• Problem description
Exclude the pictures and return every line exactly as written.
────
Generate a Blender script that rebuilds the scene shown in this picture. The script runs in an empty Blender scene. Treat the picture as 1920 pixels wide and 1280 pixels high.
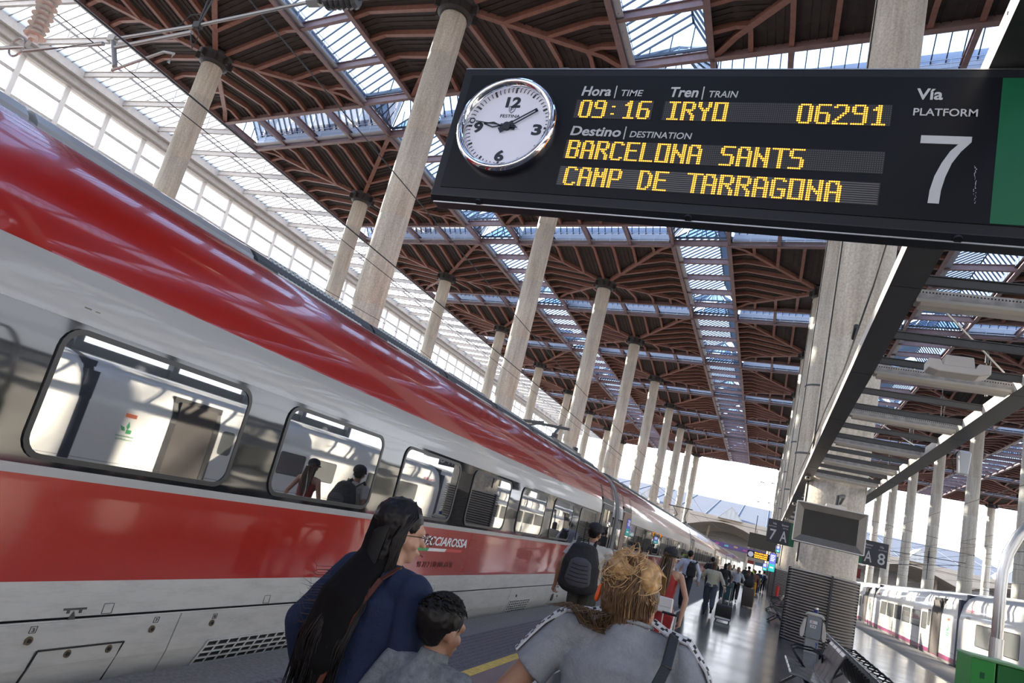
import bpy, bmesh, math, random
from mathutils import Vector, Matrix, Euler
from math import pi, sin, cos, radians, sqrt, atan2
random.seed(7)
SC = bpy.context.scene
COL = SC.collection
# ------------------------------------------------------------------ camera
CAMH = 1.68
def cam_axes(yaw, pitch, roll):
    cy, sy, cp, sp, cr, sr = cos(yaw), sin(yaw), cos(pitch), sin(pitch), cos(roll), sin(roll)
    f = Vector((-sy*cp, cy*cp, sp)); r0 = Vector((cy, sy, 0)); u0 = r0.cross(f)
    return cr*r0 + sr*u0, -sr*r0 + cr*u0, f
CR, CU, CF = cam_axes(radians(22.18), radians(12.94), radians(14.02))
cam_d = bpy.data.cameras.new('camera'); cam_d.sensor_width = 36.0; cam_d.lens = 36.0*1323.88/1920
cam_d.clip_start = 0.05; cam_d.clip_end = 2000
cam = bpy.data.objects.new('camera', cam_d); COL.objects.link(cam)
m3 = Matrix((CR, CU, -CF)).transposed()
cam.matrix_world = Matrix.Translation((0, 0, CAMH)) @ m3.to_4x4()
SC.camera = cam
# ------------------------------------------------------------------ world, sun, exposure
SUN_DIR = Vector((-0.8135, 0.4620, 0.3530)).normalized()       # towards the sun
w = bpy.data.worlds.new('sky'); SC.world = w; w.use_nodes = True
nt = w.node_tree; nt.nodes.clear()
tc = nt.nodes.new('ShaderNodeTexCoord'); sep = nt.nodes.new('ShaderNodeSeparateXYZ'); rmp = nt.nodes.new('ShaderNodeValToRGB')
bg = nt.nodes.new('ShaderNodeBackground'); out = nt.nodes.new('ShaderNodeOutputWorld')
nt.links.new(tc.outputs['Generated'], sep.inputs[0]); nt.links.new(sep.outputs['Z'], rmp.inputs[0])
rmp.color_ramp.elements[0].position = 0.0; rmp.color_ramp.elements[0].color = (0.93, 0.95, 1.0, 1)
rmp.color_ramp.elements[1].position = 1.0; rmp.color_ramp.elements[1].color = (0.42, 0.62, 1.0, 1)
e = rmp.color_ramp.elements.new(0.35); e.color = (0.78, 0.87, 1.0, 1)
nt.links.new(rmp.outputs[0], bg.inputs[0]); bg.inputs[1].default_value = 2.4
nt.links.new(bg.outputs[0], out.inputs[0])
sun_d = bpy.data.lights.new('sun', 'SUN'); sun_d.energy = 26.0; sun_d.angle = radians(0.8); sun_d.color = (1.0, 0.86, 0.68)
sun = bpy.data.objects.new('sun', sun_d); COL.objects.link(sun); sun.location = (-60, 30, 60)
sun.rotation_euler = (-SUN_DIR).to_track_quat('-Z', 'Y').to_euler()
SC.view_settings.view_transform = 'Standard'; SC.view_settings.look = 'None'
SC.view_settings.gamma = 1.0; SC.view_settings.use_curve_mapping = False
SC.view_settings.exposure = 0.7
# ------------------------------------------------------------------ materials
MATS = {}
def mat(name, col, rough=0.6, metal=0.0, coat=0.0, spec=None, noise=None, bump=None, emit=None, scale=8.0, ior=None, stretch=None, flake=None, coat_rough=0.03):
    """procedural principled material. noise=(amount 0..1): colour mottling; bump=(strength, scale)"""
    if name in MATS: return MATS[name]
    m = bpy.data.materials.new(name); m.use_nodes = True; n = m.node_tree.nodes; L = m.node_tree.links
    b = n['Principled BSDF']
    b.inputs['Base Color'].default_value = (*col, 1); b.inputs['Roughness'].default_value = rough
    b.inputs['Metallic'].default_value = metal; b.inputs['Coat Weight'].default_value = coat
    b.inputs['Coat Roughness'].default_value = coat_rough
    if spec is not None: b.inputs['Specular IOR Level'].default_value = spec
    if ior: b.inputs['IOR'].default_value = ior
    if noise or bump:
        t = n.new('ShaderNodeTexCoord'); mp = n.new('ShaderNodeMapping'); L.new(t.outputs['Object'], mp.inputs[0])
        if stretch: mp.inputs['Scale'].default_value = stretch
    if noise:
        a = n.new('ShaderNodeTexNoise'); a.inputs['Scale'].default_value = scale; a.inputs['Detail'].default_value = 6; a.inputs['Roughness'].default_value = 0.65
        L.new(mp.outputs[0], a.inputs['Vector'])
        r = n.new('ShaderNodeValToRGB'); lo = [c*(1-noise) for c in col]; hi = [min(1, c*(1+noise)) for c in col]
        r.color_ramp.elements[0].position = 0.3; r.color_ramp.elements[1].position = 0.7
        r.color_ramp.elements[0].color = (*lo, 1); r.color_ramp.elements[1].color = (*hi, 1)
        L.new(a.outputs['Fac'], r.inputs[0]); L.new(r.outputs[0], b.inputs['Base Color'])
    if bump:
        a2 = n.new('ShaderNodeTexNoise'); a2.inputs['Scale'].default_value = bump[1]; a2.inputs['Detail'].default_value = 4
        bp = n.new('ShaderNodeBump'); bp.inputs['Strength'].default_value = bump[0]; bp.inputs['Distance'].default_value = 0.02 if len(bump) < 3 else bump[2]
        L.new(mp.outputs[0], a2.inputs['Vector']); L.new(a2.outputs['Fac'], bp.inputs['Height']); L.new(bp.outputs[0], b.inputs['Normal'])
    if emit:
        b.inputs['Emission Color'].default_value = (*emit[0], 1); b.inputs['Emission Strength'].default_value = emit[1]
    m.diffuse_color = (*col, 1)
    MATS[name] = m
    return m
def glass(name, tint, gloss=0.08, rough=0.02, milk=0.0):
    m = bpy.data.materials.new(name); m.use_nodes = True; n = m.node_tree.nodes; L = m.node_tree.links; n.clear()
    o = n.new('ShaderNodeOutputMaterial'); tr = n.new('ShaderNodeBsdfTransparent'); gl = n.new('ShaderNodeBsdfGlossy'); mx = n.new('ShaderNodeMixShader')
    tr.inputs[0].default_value = (*tint, 1); gl.inputs['Roughness'].default_value = rough
    fr = n.new('ShaderNodeFresnel'); fr.inputs[0].default_value = 1.45
    mu = n.new('ShaderNodeMath'); mu.operation = 'MULTIPLY_ADD'; mu.inputs[1].default_value = 0.8; mu.inputs[2].default_value = gloss*0.3
    L.new(fr.outputs[0], mu.inputs[0]); L.new(mu.outputs[0], mx.inputs[0]); L.new(tr.outputs[0], mx.inputs[1]); L.new(gl.outputs[0], mx.inputs[2])
    last = mx
    if milk > 0:
        tl = n.new('ShaderNodeBsdfTranslucent'); tl.inputs[0].default_value = (0.9, 0.88, 0.84, 1); m2 = n.new('ShaderNodeMixShader'); m2.inputs[0].default_value = milk
        L.new(mx.outputs[0], m2.inputs[1]); L.new(tl.outputs[0], m2.inputs[2]); last = m2
    L.new(last.outputs[0], o.inputs[0]); MATS[name] = m
    return m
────
• Answer to this task
Generate a Blender script that rebuilds the scene shown in this picture. The script runs in an empty Blender scene. Treat the picture as 1920 pixels wide and 1280 pixels high.
import bpy, bmesh, math, random
from mathutils import Vector, Matrix, Euler
from math import pi, sin, cos, radians, sqrt, atan2
random.seed(7)
SC = bpy.context.scene
COL = SC.collection
# ------------------------------------------------------------------ camera
CAMH = 1.68
def cam_axes(yaw, pitch, roll):
    cy, sy, cp, sp, cr, sr = cos(yaw), sin(yaw), cos(pitch), sin(pitch), cos(roll), sin(roll)
    f = Vector((-sy*cp, cy*cp, sp)); r0 = Vector((cy, sy, 0)); u0 = r0.cross(f)
    return cr*r0 + sr*u0, -sr*r0 + cr*u0, f
CR, CU, CF = cam_axes(radians(22.18), radians(12.94), radians(14.02))
cam_d = bpy.data.cameras.new('camera'); cam_d.sensor_width = 36.0; cam_d.lens = 36.0*1323.88/1920
cam_d.clip_start = 0.05; cam_d.clip_end = 2000
cam = bpy.data.objects.new('camera', cam_d); COL.objects.link(cam)
m3 = Matrix((CR, CU, -CF)).transposed()
cam.matrix_world = Matrix.Translation((0, 0, CAMH)) @ m3.to_4x4()
SC.camera = cam
# ------------------------------------------------------------------ world, sun, exposure
SUN_DIR = Vector((-0.8135, 0.4620, 0.3530)).normalized()       # towards the sun
w = bpy.data.worlds.new('sky'); SC.world = w; w.use_nodes = True
nt = w.node_tree; nt.nodes.clear()
tc = nt.nodes.new('ShaderNodeTexCoord'); sep = nt.nodes.new('ShaderNodeSeparateXYZ'); rmp = nt.nodes.new('ShaderNodeValToRGB')
bg = nt.nodes.new('ShaderNodeBackground'); out = nt.nodes.new('ShaderNodeOutputWorld')
nt.links.new(tc.outputs['Generated'], sep.inputs[0]); nt.links.new(sep.outputs['Z'], rmp.inputs[0])
rmp.color_ramp.elements[0].position = 0.0; rmp.color_ramp.elements[0].color = (0.93, 0.95, 1.0, 1)
rmp.color_ramp.elements[1].position = 1.0; rmp.color_ramp.elements[1].color = (0.42, 0.62, 1.0, 1)
e = rmp.color_ramp.elements.new(0.35); e.color = (0.78, 0.87, 1.0, 1)
nt.links.new(rmp.outputs[0], bg.inputs[0]); bg.inputs[1].default_value = 2.4
nt.links.new(bg.outputs[0], out.inputs[0])
sun_d = bpy.data.lights.new('sun', 'SUN'); sun_d.energy = 26.0; sun_d.angle = radians(0.8); sun_d.color = (1.0, 0.86, 0.68)
sun = bpy.data.objects.new('sun', sun_d); COL.objects.link(sun); sun.location = (-60, 30, 60)
sun.rotation_euler = (-SUN_DIR).to_track_quat('-Z', 'Y').to_euler()
SC.view_settings.view_transform = 'Standard'; SC.view_settings.look = 'None'
SC.view_settings.gamma = 1.0; SC.view_settings.use_curve_mapping = False
SC.view_settings.exposure = 0.7
# ------------------------------------------------------------------ materials
MATS = {}
def mat(name, col, rough=0.6, metal=0.0, coat=0.0, spec=None, noise=None, bump=None, emit=None, scale=8.0, ior=None, stretch=None, flake=None, coat_rough=0.03):
    """procedural principled material. noise=(amount 0..1): colour mottling; bump=(strength, scale)"""
    if name in MATS: return MATS[name]
    m = bpy.data.materials.new(name); m.use_nodes = True; n = m.node_tree.nodes; L = m.node_tree.links
    b = n['Principled BSDF']
    b.inputs['Base Color'].default_value = (*col, 1); b.inputs['Roughness'].default_value = rough
    b.inputs['Metallic'].default_value = metal; b.inputs['Coat Weight'].default_value = coat
    b.inputs['Coat Roughness'].default_value = coat_rough
    if spec is not None: b.inputs['Specular IOR Level'].default_value = spec
    if ior: b.inputs['IOR'].default_value = ior
    if noise or bump:
        t = n.new('ShaderNodeTexCoord'); mp = n.new('ShaderNodeMapping'); L.new(t.outputs['Object'], mp.inputs[0])
        if stretch: mp.inputs['Scale'].default_value = stretch
    if noise:
        a = n.new('ShaderNodeTexNoise'); a.inputs['Scale'].default_value = scale; a.inputs['Detail'].default_value = 6; a.inputs['Roughness'].default_value = 0.65
        L.new(mp.outputs[0], a.inputs['Vector'])
        r = n.new('ShaderNodeValToRGB'); lo = [c*(1-noise) for c in col]; hi = [min(1, c*(1+noise)) for c in col]
        r.color_ramp.elements[0].position = 0.3; r.color_ramp.elements[1].position = 0.7
        r.color_ramp.elements[0].color = (*lo, 1); r.color_ramp.elements[1].color = (*hi, 1)
        L.new(a.outputs['Fac'], r.inputs[0]); L.new(r.outputs[0], b.inputs['Base Color'])
    if bump:
        a2 = n.new('ShaderNodeTexNoise'); a2.inputs['Scale'].default_value = bump[1]; a2.inputs['Detail'].default_value = 4
        bp = n.new('ShaderNodeBump'); bp.inputs['Strength'].default_value = bump[0]; bp.inputs['Distance'].default_value = 0.02 if len(bump) < 3 else bump[2]
        L.new(mp.outputs[0], a2.inputs['Vector']); L.new(a2.outputs['Fac'], bp.inputs['Height']); L.new(bp.outputs[0], b.inputs['Normal'])
    if emit:
        b.inputs['Emission Color'].default_value = (*emit[0], 1); b.inputs['Emission Strength'].default_value = emit[1]
    m.diffuse_color = (*col, 1)
    MATS[name] = m
    return m
def glass(name, tint, gloss=0.08, rough=0.02, milk=0.0):
    m = bpy.data.materials.new(name); m.use_nodes = True; n = m.node_tree.nodes; L = m.node_tree.links; n.clear()
    o = n.new('ShaderNodeOutputMaterial'); tr = n.new('ShaderNodeBsdfTransparent'); gl = n.new('ShaderNodeBsdfGlossy'); mx = n.new('ShaderNodeMixShader')
    tr.inputs[0].default_value = (*tint, 1); gl.inputs['Roughness'].default_value = rough
    fr = n.new('ShaderNodeFresnel'); fr.inputs[0].default_value = 1.45
    mu = n.new('ShaderNodeMath'); mu.operation = 'MULTIPLY_ADD'; mu.inputs[1].default_value = 0.8; mu.inputs[2].default_value = gloss*0.3
    L.new(fr.outputs[0], mu.inputs[0]); L.new(mu.outputs[0], mx.inputs[0]); L.new(tr.outputs[0], mx.inputs[1]); L.new(gl.outputs[0], mx.inputs[2])
    last = mx
    if milk > 0:
        tl = n.new('ShaderNodeBsdfTranslucent'); tl.inputs[0].default_value = (0.9, 0.88, 0.84, 1); m2 = n.new('ShaderNodeMixShader'); m2.inputs[0].default_value = milk
        L.new(mx.outputs[0], m2.inputs[1]); L.new(tl.outputs[0], m2.inputs[2]); last = m2
    L.new(last.outputs[0], o.inputs[0]); MATS[name] = m
    return m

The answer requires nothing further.